-- Begin Given data --

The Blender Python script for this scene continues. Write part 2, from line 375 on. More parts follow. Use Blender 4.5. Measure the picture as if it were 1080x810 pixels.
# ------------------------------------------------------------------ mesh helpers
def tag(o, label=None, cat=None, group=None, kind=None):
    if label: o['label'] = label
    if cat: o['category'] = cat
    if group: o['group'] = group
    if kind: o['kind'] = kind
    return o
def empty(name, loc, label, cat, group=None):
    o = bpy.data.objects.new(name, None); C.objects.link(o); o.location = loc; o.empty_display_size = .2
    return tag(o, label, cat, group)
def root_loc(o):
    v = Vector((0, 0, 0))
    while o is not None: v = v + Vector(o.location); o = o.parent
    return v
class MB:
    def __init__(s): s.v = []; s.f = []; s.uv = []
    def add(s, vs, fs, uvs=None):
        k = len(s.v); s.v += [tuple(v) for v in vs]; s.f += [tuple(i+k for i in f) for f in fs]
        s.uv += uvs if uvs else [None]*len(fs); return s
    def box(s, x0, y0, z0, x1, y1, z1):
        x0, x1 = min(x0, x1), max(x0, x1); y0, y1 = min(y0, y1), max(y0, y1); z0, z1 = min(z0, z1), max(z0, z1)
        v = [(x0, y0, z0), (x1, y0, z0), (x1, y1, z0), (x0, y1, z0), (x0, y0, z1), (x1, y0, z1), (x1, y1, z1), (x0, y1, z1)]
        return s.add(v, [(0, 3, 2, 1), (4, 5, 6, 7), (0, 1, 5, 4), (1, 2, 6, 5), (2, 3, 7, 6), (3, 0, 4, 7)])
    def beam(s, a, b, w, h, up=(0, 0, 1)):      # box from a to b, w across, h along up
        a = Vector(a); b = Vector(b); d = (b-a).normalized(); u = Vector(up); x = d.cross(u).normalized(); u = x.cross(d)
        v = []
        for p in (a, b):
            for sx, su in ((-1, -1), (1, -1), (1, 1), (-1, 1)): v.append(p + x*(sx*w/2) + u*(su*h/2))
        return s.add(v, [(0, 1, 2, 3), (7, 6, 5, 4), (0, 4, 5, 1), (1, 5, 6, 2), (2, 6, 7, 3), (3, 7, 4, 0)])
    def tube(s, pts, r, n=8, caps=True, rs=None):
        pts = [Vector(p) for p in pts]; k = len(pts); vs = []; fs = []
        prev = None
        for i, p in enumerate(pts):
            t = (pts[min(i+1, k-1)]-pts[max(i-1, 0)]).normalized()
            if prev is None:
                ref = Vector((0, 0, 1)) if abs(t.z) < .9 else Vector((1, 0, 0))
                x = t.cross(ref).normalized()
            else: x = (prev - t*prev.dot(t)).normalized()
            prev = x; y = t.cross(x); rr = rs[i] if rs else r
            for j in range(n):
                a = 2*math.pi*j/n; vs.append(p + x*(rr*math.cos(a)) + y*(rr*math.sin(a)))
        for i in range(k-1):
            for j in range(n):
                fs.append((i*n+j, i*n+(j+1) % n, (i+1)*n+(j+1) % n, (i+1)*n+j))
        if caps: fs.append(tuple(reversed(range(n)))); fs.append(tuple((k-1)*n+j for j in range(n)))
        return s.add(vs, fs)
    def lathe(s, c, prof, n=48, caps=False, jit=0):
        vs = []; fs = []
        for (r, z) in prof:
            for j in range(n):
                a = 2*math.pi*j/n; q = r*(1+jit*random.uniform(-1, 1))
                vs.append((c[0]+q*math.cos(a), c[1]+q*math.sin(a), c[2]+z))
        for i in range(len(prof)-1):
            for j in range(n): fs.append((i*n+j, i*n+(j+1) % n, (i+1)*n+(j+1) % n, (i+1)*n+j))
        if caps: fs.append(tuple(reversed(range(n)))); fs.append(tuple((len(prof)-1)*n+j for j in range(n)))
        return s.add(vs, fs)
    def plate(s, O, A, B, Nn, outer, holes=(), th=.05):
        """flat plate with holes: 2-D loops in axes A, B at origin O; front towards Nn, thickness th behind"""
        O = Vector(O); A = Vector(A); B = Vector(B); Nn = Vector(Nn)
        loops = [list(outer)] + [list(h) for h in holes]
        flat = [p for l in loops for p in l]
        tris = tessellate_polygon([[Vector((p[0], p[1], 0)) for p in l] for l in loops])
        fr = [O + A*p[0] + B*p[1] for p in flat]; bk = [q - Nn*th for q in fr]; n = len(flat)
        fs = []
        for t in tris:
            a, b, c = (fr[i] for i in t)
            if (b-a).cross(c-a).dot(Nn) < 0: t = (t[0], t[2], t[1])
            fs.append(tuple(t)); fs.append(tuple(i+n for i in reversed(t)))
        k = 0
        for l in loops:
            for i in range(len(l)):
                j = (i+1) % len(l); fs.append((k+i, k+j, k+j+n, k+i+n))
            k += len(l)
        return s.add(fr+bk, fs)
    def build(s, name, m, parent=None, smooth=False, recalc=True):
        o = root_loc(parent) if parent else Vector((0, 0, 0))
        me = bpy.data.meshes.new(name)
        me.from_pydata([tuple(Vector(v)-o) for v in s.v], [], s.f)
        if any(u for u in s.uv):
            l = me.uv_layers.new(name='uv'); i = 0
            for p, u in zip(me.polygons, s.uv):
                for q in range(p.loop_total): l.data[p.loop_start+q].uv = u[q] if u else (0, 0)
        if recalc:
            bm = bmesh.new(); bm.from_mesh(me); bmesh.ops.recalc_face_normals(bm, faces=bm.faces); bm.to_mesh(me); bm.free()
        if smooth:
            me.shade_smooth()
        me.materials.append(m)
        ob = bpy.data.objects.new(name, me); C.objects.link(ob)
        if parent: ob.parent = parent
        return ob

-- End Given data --

• Do this: Quote each line above in full, word for word.

• The solution:
The Blender Python script for this scene continues. Write part 2, from line 375 on. More parts follow. Use Blender 4.5. Measure the picture as if it were 1080x810 pixels.
# ------------------------------------------------------------------ mesh helpers
def tag(o, label=None, cat=None, group=None, kind=None):
    if label: o['label'] = label
    if cat: o['category'] = cat
    if group: o['group'] = group
    if kind: o['kind'] = kind
    return o
def empty(name, loc, label, cat, group=None):
    o = bpy.data.objects.new(name, None); C.objects.link(o); o.location = loc; o.empty_display_size = .2
    return tag(o, label, cat, group)
def root_loc(o):
    v = Vector((0, 0, 0))
    while o is not None: v = v + Vector(o.location); o = o.parent
    return v
class MB:
    def __init__(s): s.v = []; s.f = []; s.uv = []
    def add(s, vs, fs, uvs=None):
        k = len(s.v); s.v += [tuple(v) for v in vs]; s.f += [tuple(i+k for i in f) for f in fs]
        s.uv += uvs if uvs else [None]*len(fs); return s
    def box(s, x0, y0, z0, x1, y1, z1):
        x0, x1 = min(x0, x1), max(x0, x1); y0, y1 = min(y0, y1), max(y0, y1); z0, z1 = min(z0, z1), max(z0, z1)
        v = [(x0, y0, z0), (x1, y0, z0), (x1, y1, z0), (x0, y1, z0), (x0, y0, z1), (x1, y0, z1), (x1, y1, z1), (x0, y1, z1)]
        return s.add(v, [(0, 3, 2, 1), (4, 5, 6, 7), (0, 1, 5, 4), (1, 2, 6, 5), (2, 3, 7, 6), (3, 0, 4, 7)])
    def beam(s, a, b, w, h, up=(0, 0, 1)):      # box from a to b, w across, h along up
        a = Vector(a); b = Vector(b); d = (b-a).normalized(); u = Vector(up); x = d.cross(u).normalized(); u = x.cross(d)
        v = []
        for p in (a, b):
            for sx, su in ((-1, -1), (1, -1), (1, 1), (-1, 1)): v.append(p + x*(sx*w/2) + u*(su*h/2))
        return s.add(v, [(0, 1, 2, 3), (7, 6, 5, 4), (0, 4, 5, 1), (1, 5, 6, 2), (2, 6, 7, 3), (3, 7, 4, 0)])
    def tube(s, pts, r, n=8, caps=True, rs=None):
        pts = [Vector(p) for p in pts]; k = len(pts); vs = []; fs = []
        prev = None
        for i, p in enumerate(pts):
            t = (pts[min(i+1, k-1)]-pts[max(i-1, 0)]).normalized()
            if prev is None:
                ref = Vector((0, 0, 1)) if abs(t.z) < .9 else Vector((1, 0, 0))
                x = t.cross(ref).normalized()
            else: x = (prev - t*prev.dot(t)).normalized()
            prev = x; y = t.cross(x); rr = rs[i] if rs else r
            for j in range(n):
                a = 2*math.pi*j/n; vs.append(p + x*(rr*math.cos(a)) + y*(rr*math.sin(a)))
        for i in range(k-1):
            for j in range(n):
                fs.append((i*n+j, i*n+(j+1) % n, (i+1)*n+(j+1) % n, (i+1)*n+j))
        if caps: fs.append(tuple(reversed(range(n)))); fs.append(tuple((k-1)*n+j for j in range(n)))
        return s.add(vs, fs)
    def lathe(s, c, prof, n=48, caps=False, jit=0):
        vs = []; fs = []
        for (r, z) in prof:
            for j in range(n):
                a = 2*math.pi*j/n; q = r*(1+jit*random.uniform(-1, 1))
                vs.append((c[0]+q*math.cos(a), c[1]+q*math.sin(a), c[2]+z))
        for i in range(len(prof)-1):
            for j in range(n): fs.append((i*n+j, i*n+(j+1) % n, (i+1)*n+(j+1) % n, (i+1)*n+j))
        if caps: fs.append(tuple(reversed(range(n)))); fs.append(tuple((len(prof)-1)*n+j for j in range(n)))
        return s.add(vs, fs)
    def plate(s, O, A, B, Nn, outer, holes=(), th=.05):
        """flat plate with holes: 2-D loops in axes A, B at origin O; front towards Nn, thickness th behind"""
        O = Vector(O); A = Vector(A); B = Vector(B); Nn = Vector(Nn)
        loops = [list(outer)] + [list(h) for h in holes]
        flat = [p for l in loops for p in l]
        tris = tessellate_polygon([[Vector((p[0], p[1], 0)) for p in l] for l in loops])
        fr = [O + A*p[0] + B*p[1] for p in flat]; bk = [q - Nn*th for q in fr]; n = len(flat)
        fs = []
        for t in tris:
            a, b, c = (fr[i] for i in t)
            if (b-a).cross(c-a).dot(Nn) < 0: t = (t[0], t[2], t[1])
            fs.append(tuple(t)); fs.append(tuple(i+n for i in reversed(t)))
        k = 0
        for l in loops:
            for i in range(len(l)):
                j = (i+1) % len(l); fs.append((k+i, k+j, k+j+n, k+i+n))
            k += len(l)
        return s.add(fr+bk, fs)
    def build(s, name, m, parent=None, smooth=False, recalc=True):
        o = root_loc(parent) if parent else Vector((0, 0, 0))
        me = bpy.data.meshes.new(name)
        me.from_pydata([tuple(Vector(v)-o) for v in s.v], [], s.f)
        if any(u for u in s.uv):
            l = me.uv_layers.new(name='uv'); i = 0
            for p, u in zip(me.polygons, s.uv):
                for q in range(p.loop_total): l.data[p.loop_start+q].uv = u[q] if u else (0, 0)
        if recalc:
            bm = bmesh.new(); bm.from_mesh(me); bmesh.ops.recalc_face_normals(bm, faces=bm.faces); bm.to_mesh(me); bm.free()
        if smooth:
            me.shade_smooth()
        me.materials.append(m)
        ob = bpy.data.objects.new(name, me); C.objects.link(ob)
        if parent: ob.parent = parent
        return ob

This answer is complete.